- _Dataset section_
***

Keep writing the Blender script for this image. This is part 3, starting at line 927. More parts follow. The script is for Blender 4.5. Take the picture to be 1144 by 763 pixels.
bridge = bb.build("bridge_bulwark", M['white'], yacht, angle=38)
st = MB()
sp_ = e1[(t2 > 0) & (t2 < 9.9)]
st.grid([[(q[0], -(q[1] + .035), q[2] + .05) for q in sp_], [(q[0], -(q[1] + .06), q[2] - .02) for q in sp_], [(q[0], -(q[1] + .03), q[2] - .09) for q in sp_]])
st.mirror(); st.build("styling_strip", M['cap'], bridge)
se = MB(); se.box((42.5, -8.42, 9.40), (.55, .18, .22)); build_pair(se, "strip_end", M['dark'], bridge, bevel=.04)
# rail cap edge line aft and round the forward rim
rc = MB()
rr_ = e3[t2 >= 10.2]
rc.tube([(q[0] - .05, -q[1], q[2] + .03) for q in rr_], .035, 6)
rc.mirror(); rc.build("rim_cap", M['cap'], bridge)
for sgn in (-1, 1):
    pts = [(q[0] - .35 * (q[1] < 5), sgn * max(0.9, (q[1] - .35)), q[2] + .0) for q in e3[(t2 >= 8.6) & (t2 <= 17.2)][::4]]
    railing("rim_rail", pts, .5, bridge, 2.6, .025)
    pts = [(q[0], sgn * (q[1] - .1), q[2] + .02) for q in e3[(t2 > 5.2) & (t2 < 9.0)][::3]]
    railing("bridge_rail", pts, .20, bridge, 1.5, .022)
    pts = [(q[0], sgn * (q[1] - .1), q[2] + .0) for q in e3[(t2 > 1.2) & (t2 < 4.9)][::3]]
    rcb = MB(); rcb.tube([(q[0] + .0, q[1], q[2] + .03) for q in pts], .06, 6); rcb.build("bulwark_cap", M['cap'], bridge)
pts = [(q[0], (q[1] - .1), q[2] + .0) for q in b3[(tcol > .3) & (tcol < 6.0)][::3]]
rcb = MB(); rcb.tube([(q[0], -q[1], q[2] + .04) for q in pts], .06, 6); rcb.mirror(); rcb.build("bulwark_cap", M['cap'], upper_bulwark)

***

- _Do this_
Write the data from above out again, exactly.

- _Finished task_
Keep writing the Blender script for this image. This is part 3, starting at line 927. More parts follow. The script is for Blender 4.5. Take the picture to be 1144 by 763 pixels.
bridge = bb.build("bridge_bulwark", M['white'], yacht, angle=38)
st = MB()
sp_ = e1[(t2 > 0) & (t2 < 9.9)]
st.grid([[(q[0], -(q[1] + .035), q[2] + .05) for q in sp_], [(q[0], -(q[1] + .06), q[2] - .02) for q in sp_], [(q[0], -(q[1] + .03), q[2] - .09) for q in sp_]])
st.mirror(); st.build("styling_strip", M['cap'], bridge)
se = MB(); se.box((42.5, -8.42, 9.40), (.55, .18, .22)); build_pair(se, "strip_end", M['dark'], bridge, bevel=.04)
# rail cap edge line aft and round the forward rim
rc = MB()
rr_ = e3[t2 >= 10.2]
rc.tube([(q[0] - .05, -q[1], q[2] + .03) for q in rr_], .035, 6)
rc.mirror(); rc.build("rim_cap", M['cap'], bridge)
for sgn in (-1, 1):
    pts = [(q[0] - .35 * (q[1] < 5), sgn * max(0.9, (q[1] - .35)), q[2] + .0) for q in e3[(t2 >= 8.6) & (t2 <= 17.2)][::4]]
    railing("rim_rail", pts, .5, bridge, 2.6, .025)
    pts = [(q[0], sgn * (q[1] - .1), q[2] + .02) for q in e3[(t2 > 5.2) & (t2 < 9.0)][::3]]
    railing("bridge_rail", pts, .20, bridge, 1.5, .022)
    pts = [(q[0], sgn * (q[1] - .1), q[2] + .0) for q in e3[(t2 > 1.2) & (t2 < 4.9)][::3]]
    rcb = MB(); rcb.tube([(q[0] + .0, q[1], q[2] + .03) for q in pts], .06, 6); rcb.build("bulwark_cap", M['cap'], bridge)
pts = [(q[0], (q[1] - .1), q[2] + .0) for q in b3[(tcol > .3) & (tcol < 6.0)][::3]]
rcb = MB(); rcb.tube([(q[0], -q[1], q[2] + .04) for q in pts], .06, 6); rcb.mirror(); rcb.build("bulwark_cap", M['cap'], upper_bulwark)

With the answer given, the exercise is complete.